The minister who gave an update on the move by the federal government to resolve labour issues in the country while speaking with journalists in Awka, disclosed that before the end of the current year, a new minimum wage act would be introduced by the government of the federation.
Although he noted that the remote cause of industrial disharmony was not a new salary structure for workers but a minimum wage that would be generally accepted as take-home pay to offset the needs of the Nigerian worker, he noted that the cost of living was high and the current 18,000 minimum wage was no longer enough to cater for the numerous needs of the workers.
Ngige also noted that government didn’t want to push the issue so hard such that employers of labour would not be able to pay workers and thereby resort to tactics like stabilizing personnel cost or what he described as declaration of redundancy so that some workers would be asked to go home in the interim and probably disengaged completely.

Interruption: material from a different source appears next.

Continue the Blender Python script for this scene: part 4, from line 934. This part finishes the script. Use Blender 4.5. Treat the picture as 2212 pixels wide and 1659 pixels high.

He said another tactics government abhorred was for employers not to say they could not promote their employees just to maintain personnel cost as government according to him wanted expansion in vacancy positions in order to replace out-going workers by recruiting new ones so that young graduates could get employment.
The labour minister also stated that the federal government was currently having a lot of dialogue with the organized labour and they were all in agreement that the tripartite minimum wage committee would reconvene on 4th and 5th of October, 2018 to further discussion on resolving the on-going industrial dispute between federal government and the organised labour.
He also said that the national economic management team was working in conjunction with the National Salary, Income and Wages Commission capturing workers In the public service and private sector respectively for them to analyze as well as give a financial projection.
Ngige however noted that the federal government was aware of the amount proposed by labour as well as what the state governors and the presidency agreed upon adding that before long Nigerian workers would heave a sigh of relief.